* [TASK DESCRIPTION]
Make an exact copy of the records, with the pictures left out.

[Dataset items]
########
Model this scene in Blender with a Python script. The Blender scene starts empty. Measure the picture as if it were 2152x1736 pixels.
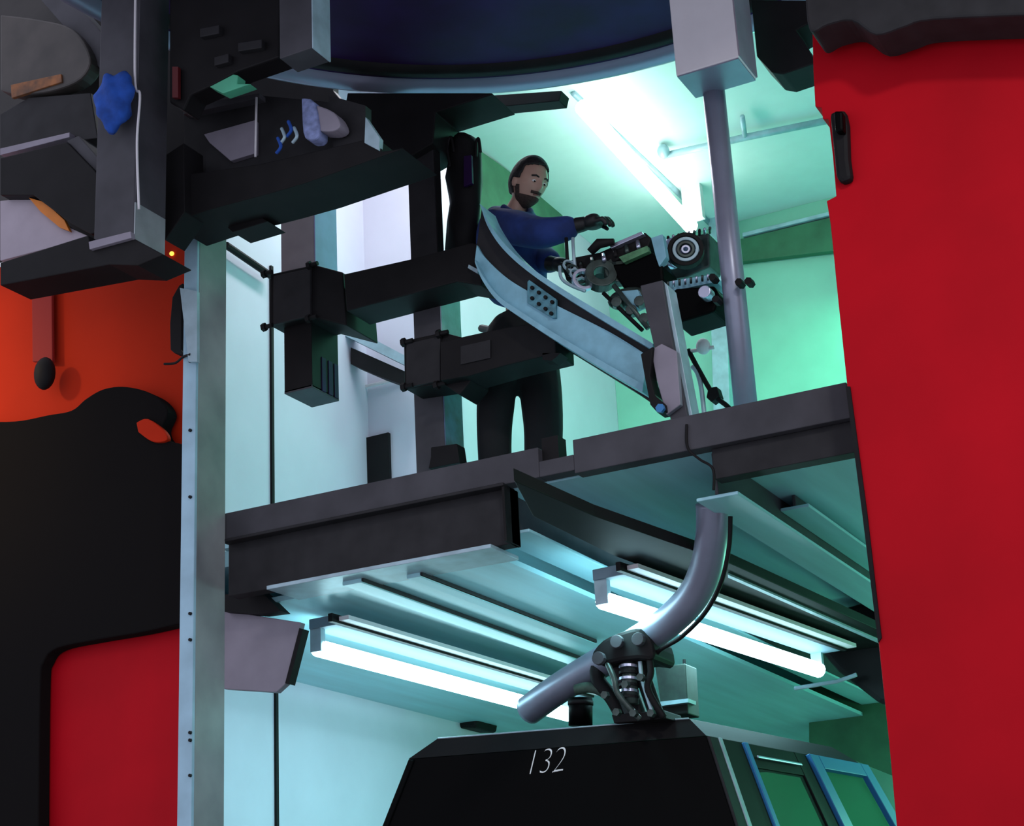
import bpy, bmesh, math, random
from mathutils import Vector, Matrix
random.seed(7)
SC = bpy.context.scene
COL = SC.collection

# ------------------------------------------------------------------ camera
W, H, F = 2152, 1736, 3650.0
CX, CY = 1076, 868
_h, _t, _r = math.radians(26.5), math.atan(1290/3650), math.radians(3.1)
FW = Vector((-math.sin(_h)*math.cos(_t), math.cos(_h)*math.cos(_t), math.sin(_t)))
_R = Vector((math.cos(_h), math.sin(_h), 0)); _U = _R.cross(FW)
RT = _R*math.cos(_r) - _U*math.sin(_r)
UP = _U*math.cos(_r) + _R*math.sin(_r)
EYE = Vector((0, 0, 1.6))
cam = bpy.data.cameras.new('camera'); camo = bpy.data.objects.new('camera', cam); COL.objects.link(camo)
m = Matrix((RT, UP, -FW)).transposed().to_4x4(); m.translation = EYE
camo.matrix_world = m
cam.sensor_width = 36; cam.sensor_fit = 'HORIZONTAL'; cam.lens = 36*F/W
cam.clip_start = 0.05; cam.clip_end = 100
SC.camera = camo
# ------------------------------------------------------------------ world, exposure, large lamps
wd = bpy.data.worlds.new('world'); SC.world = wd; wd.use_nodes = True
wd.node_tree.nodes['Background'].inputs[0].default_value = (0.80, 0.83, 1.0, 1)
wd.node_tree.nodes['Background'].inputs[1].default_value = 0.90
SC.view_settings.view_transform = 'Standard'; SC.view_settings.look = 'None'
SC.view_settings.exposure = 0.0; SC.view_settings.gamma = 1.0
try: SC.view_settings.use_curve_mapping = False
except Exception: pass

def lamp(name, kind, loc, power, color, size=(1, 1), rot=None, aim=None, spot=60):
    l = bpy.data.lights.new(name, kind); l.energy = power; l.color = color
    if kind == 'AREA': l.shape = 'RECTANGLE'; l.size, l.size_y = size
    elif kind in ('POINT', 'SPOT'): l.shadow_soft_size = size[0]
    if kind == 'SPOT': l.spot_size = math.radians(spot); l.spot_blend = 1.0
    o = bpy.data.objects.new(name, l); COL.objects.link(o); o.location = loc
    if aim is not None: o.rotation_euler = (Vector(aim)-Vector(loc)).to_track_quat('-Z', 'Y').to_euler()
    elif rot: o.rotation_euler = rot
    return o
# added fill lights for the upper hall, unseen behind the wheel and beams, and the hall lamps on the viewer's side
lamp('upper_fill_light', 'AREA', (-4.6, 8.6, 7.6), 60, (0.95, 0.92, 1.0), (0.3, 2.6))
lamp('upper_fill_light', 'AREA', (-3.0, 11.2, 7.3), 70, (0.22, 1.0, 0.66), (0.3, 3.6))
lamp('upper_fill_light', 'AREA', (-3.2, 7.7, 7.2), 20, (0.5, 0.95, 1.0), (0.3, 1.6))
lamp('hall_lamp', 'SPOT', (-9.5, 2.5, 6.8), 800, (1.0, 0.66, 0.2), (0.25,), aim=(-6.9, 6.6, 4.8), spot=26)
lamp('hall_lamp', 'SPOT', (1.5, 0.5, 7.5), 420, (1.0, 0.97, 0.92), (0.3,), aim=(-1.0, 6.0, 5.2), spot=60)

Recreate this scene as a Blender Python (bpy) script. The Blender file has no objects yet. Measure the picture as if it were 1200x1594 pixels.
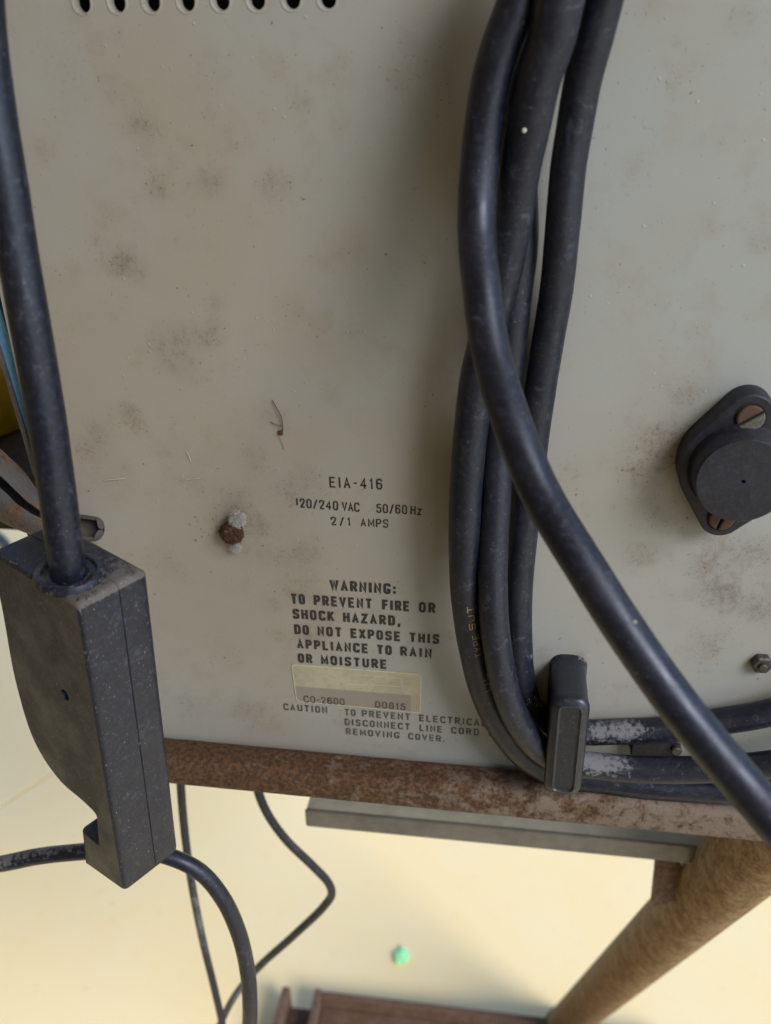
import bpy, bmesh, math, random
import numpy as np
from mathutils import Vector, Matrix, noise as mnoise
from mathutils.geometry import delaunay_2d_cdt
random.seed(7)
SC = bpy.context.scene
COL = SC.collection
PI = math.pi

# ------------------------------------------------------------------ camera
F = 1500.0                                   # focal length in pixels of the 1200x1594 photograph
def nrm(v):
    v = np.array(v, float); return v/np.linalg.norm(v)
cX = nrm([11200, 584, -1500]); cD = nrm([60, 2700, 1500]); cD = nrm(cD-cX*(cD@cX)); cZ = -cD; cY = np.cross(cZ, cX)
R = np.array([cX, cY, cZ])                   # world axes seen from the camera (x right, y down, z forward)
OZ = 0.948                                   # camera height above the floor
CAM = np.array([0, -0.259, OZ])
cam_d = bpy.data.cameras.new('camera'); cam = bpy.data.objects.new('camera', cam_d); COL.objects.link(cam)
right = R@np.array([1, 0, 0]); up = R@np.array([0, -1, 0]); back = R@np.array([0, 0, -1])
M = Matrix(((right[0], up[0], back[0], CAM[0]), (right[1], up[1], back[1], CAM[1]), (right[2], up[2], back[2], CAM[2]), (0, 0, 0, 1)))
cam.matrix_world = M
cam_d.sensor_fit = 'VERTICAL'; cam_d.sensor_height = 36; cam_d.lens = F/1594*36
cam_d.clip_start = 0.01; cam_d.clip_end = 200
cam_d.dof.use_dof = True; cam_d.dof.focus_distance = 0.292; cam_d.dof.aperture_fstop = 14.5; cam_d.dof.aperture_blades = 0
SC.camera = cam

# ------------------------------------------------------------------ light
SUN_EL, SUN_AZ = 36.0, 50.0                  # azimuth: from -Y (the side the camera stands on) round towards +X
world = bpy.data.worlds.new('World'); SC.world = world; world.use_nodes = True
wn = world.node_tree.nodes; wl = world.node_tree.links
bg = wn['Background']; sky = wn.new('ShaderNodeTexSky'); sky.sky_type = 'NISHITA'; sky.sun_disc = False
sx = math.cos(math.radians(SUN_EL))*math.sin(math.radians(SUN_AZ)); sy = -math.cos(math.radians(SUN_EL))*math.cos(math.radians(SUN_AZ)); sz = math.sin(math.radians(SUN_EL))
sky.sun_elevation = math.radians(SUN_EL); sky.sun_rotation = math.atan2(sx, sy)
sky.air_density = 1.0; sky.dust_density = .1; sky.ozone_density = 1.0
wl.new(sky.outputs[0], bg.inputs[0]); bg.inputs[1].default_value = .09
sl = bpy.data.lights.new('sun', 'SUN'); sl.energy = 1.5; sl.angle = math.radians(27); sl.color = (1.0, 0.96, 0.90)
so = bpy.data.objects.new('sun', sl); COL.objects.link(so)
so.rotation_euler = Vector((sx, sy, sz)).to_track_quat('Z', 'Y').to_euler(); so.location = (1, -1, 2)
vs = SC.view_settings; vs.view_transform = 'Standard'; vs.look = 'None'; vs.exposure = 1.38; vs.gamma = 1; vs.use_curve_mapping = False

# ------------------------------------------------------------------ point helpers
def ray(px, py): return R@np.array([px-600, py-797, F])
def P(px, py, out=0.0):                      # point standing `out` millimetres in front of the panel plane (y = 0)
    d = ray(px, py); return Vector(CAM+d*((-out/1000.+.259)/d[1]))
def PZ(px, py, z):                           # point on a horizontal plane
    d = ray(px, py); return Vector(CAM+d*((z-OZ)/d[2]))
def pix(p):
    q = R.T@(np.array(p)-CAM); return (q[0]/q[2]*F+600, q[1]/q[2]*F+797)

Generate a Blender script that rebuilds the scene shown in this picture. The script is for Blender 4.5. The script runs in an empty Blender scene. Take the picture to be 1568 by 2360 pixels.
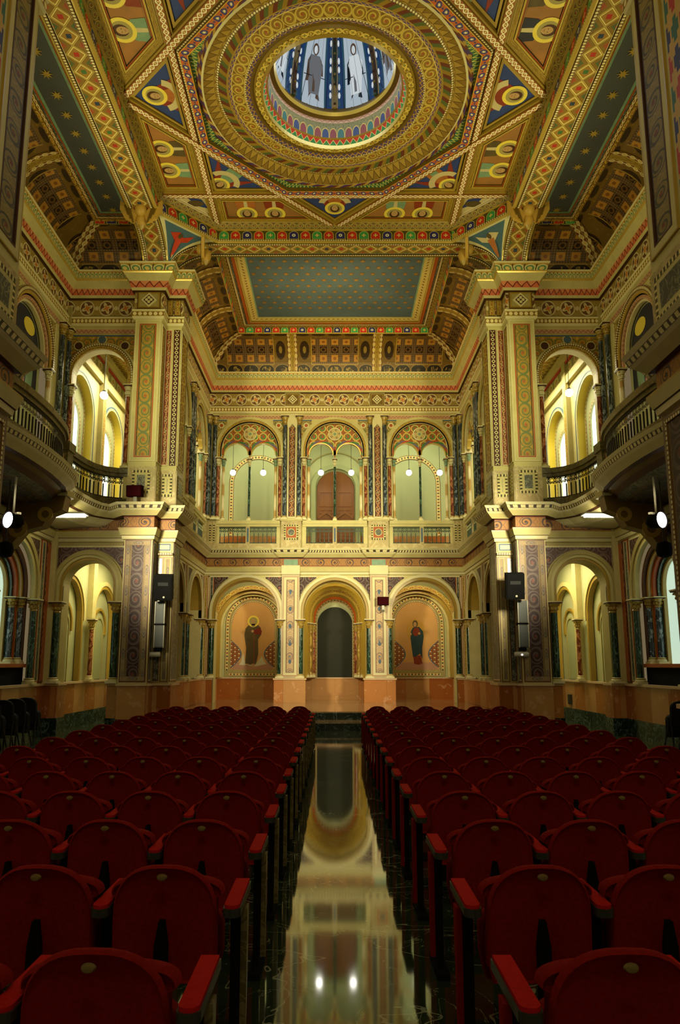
########
* [RESULT]
Model this scene in Blender with a Python script. The Blender scene starts empty. Measure the picture as if it were 2152x1736 pixels.
import bpy, bmesh, math, random
from mathutils import Vector, Matrix
random.seed(7)
SC = bpy.context.scene
COL = SC.collection

# ------------------------------------------------------------------ camera
W, H, F = 2152, 1736, 3650.0
CX, CY = 1076, 868
_h, _t, _r = math.radians(26.5), math.atan(1290/3650), math.radians(3.1)
FW = Vector((-math.sin(_h)*math.cos(_t), math.cos(_h)*math.cos(_t), math.sin(_t)))
_R = Vector((math.cos(_h), math.sin(_h), 0)); _U = _R.cross(FW)
RT = _R*math.cos(_r) - _U*math.sin(_r)
UP = _U*math.cos(_r) + _R*math.sin(_r)
EYE = Vector((0, 0, 1.6))
cam = bpy.data.cameras.new('camera'); camo = bpy.data.objects.new('camera', cam); COL.objects.link(camo)
m = Matrix((RT, UP, -FW)).transposed().to_4x4(); m.translation = EYE
camo.matrix_world = m
cam.sensor_width = 36; cam.sensor_fit = 'HORIZONTAL'; cam.lens = 36*F/W
cam.clip_start = 0.05; cam.clip_end = 100
SC.camera = camo
# ------------------------------------------------------------------ world, exposure, large lamps
wd = bpy.data.worlds.new('world'); SC.world = wd; wd.use_nodes = True
wd.node_tree.nodes['Background'].inputs[0].default_value = (0.80, 0.83, 1.0, 1)
wd.node_tree.nodes['Background'].inputs[1].default_value = 0.90
SC.view_settings.view_transform = 'Standard'; SC.view_settings.look = 'None'
SC.view_settings.exposure = 0.0; SC.view_settings.gamma = 1.0
try: SC.view_settings.use_curve_mapping = False
except Exception: pass

def lamp(name, kind, loc, power, color, size=(1, 1), rot=None, aim=None, spot=60):
    l = bpy.data.lights.new(name, kind); l.energy = power; l.color = color
    if kind == 'AREA': l.shape = 'RECTANGLE'; l.size, l.size_y = size
    elif kind in ('POINT', 'SPOT'): l.shadow_soft_size = size[0]
    if kind == 'SPOT': l.spot_size = math.radians(spot); l.spot_blend = 1.0
    o = bpy.data.objects.new(name, l); COL.objects.link(o); o.location = loc
    if aim is not None: o.rotation_euler = (Vector(aim)-Vector(loc)).to_track_quat('-Z', 'Y').to_euler()
    elif rot: o.rotation_euler = rot
    return o
# added fill lights for the upper hall, unseen behind the wheel and beams, and the hall lamps on the viewer's side
lamp('upper_fill_light', 'AREA', (-4.6, 8.6, 7.6), 60, (0.95, 0.92, 1.0), (0.3, 2.6))
lamp('upper_fill_light', 'AREA', (-3.0, 11.2, 7.3), 70, (0.22, 1.0, 0.66), (0.3, 3.6))
lamp('upper_fill_light', 'AREA', (-3.2, 7.7, 7.2), 20, (0.5, 0.95, 1.0), (0.3, 1.6))
lamp('hall_lamp', 'SPOT', (-9.5, 2.5, 6.8), 800, (1.0, 0.66, 0.2), (0.25,), aim=(-6.9, 6.6, 4.8), spot=26)
lamp('hall_lamp', 'SPOT', (1.5, 0.5, 7.5), 420, (1.0, 0.97, 0.92), (0.3,), aim=(-1.0, 6.0, 5.2), spot=60)

Recreate this scene as a Blender Python (bpy) script. The Blender file has no objects yet. Measure the picture as if it were 1200x1594 pixels.
import bpy, bmesh, math, random
import numpy as np
from mathutils import Vector, Matrix, noise as mnoise
from mathutils.geometry import delaunay_2d_cdt
random.seed(7)
SC = bpy.context.scene
COL = SC.collection
PI = math.pi

# ------------------------------------------------------------------ camera
F = 1500.0                                   # focal length in pixels of the 1200x1594 photograph
def nrm(v):
    v = np.array(v, float); return v/np.linalg.norm(v)
cX = nrm([11200, 584, -1500]); cD = nrm([60, 2700, 1500]); cD = nrm(cD-cX*(cD@cX)); cZ = -cD; cY = np.cross(cZ, cX)
R = np.array([cX, cY, cZ])                   # world axes seen from the camera (x right, y down, z forward)
OZ = 0.948                                   # camera height above the floor
CAM = np.array([0, -0.259, OZ])
cam_d = bpy.data.cameras.new('camera'); cam = bpy.data.objects.new('camera', cam_d); COL.objects.link(cam)
right = R@np.array([1, 0, 0]); up = R@np.array([0, -1, 0]); back = R@np.array([0, 0, -1])
M = Matrix(((right[0], up[0], back[0], CAM[0]), (right[1], up[1], back[1], CAM[1]), (right[2], up[2], back[2], CAM[2]), (0, 0, 0, 1)))
cam.matrix_world = M
cam_d.sensor_fit = 'VERTICAL'; cam_d.sensor_height = 36; cam_d.lens = F/1594*36
cam_d.clip_start = 0.01; cam_d.clip_end = 200
cam_d.dof.use_dof = True; cam_d.dof.focus_distance = 0.292; cam_d.dof.aperture_fstop = 14.5; cam_d.dof.aperture_blades = 0
SC.camera = cam

# ------------------------------------------------------------------ light
SUN_EL, SUN_AZ = 36.0, 50.0                  # azimuth: from -Y (the side the camera stands on) round towards +X
world = bpy.data.worlds.new('World'); SC.world = world; world.use_nodes = True
wn = world.node_tree.nodes; wl = world.node_tree.links
bg = wn['Background']; sky = wn.new('ShaderNodeTexSky'); sky.sky_type = 'NISHITA'; sky.sun_disc = False
sx = math.cos(math.radians(SUN_EL))*math.sin(math.radians(SUN_AZ)); sy = -math.cos(math.radians(SUN_EL))*math.cos(math.radians(SUN_AZ)); sz = math.sin(math.radians(SUN_EL))
sky.sun_elevation = math.radians(SUN_EL); sky.sun_rotation = math.atan2(sx, sy)
sky.air_density = 1.0; sky.dust_density = .1; sky.ozone_density = 1.0
wl.new(sky.outputs[0], bg.inputs[0]); bg.inputs[1].default_value = .09
sl = bpy.data.lights.new('sun', 'SUN'); sl.energy = 1.5; sl.angle = math.radians(27); sl.color = (1.0, 0.96, 0.90)
so = bpy.data.objects.new('sun', sl); COL.objects.link(so)
so.rotation_euler = Vector((sx, sy, sz)).to_track_quat('Z', 'Y').to_euler(); so.location = (1, -1, 2)
vs = SC.view_settings; vs.view_transform = 'Standard'; vs.look = 'None'; vs.exposure = 1.38; vs.gamma = 1; vs.use_curve_mapping = False

# ------------------------------------------------------------------ point helpers
def ray(px, py): return R@np.array([px-600, py-797, F])
def P(px, py, out=0.0):                      # point standing `out` millimetres in front of the panel plane (y = 0)
    d = ray(px, py); return Vector(CAM+d*((-out/1000.+.259)/d[1]))
def PZ(px, py, z):                           # point on a horizontal plane
    d = ray(px, py); return Vector(CAM+d*((z-OZ)/d[2]))
def pix(p):
    q = R.T@(np.array(p)-CAM); return (q[0]/q[2]*F+600, q[1]/q[2]*F+797)

Generate a Blender script that rebuilds the scene shown in this picture. The script is for Blender 4.5. The script runs in an empty Blender scene. Take the picture to be 1568 by 2360 pixels.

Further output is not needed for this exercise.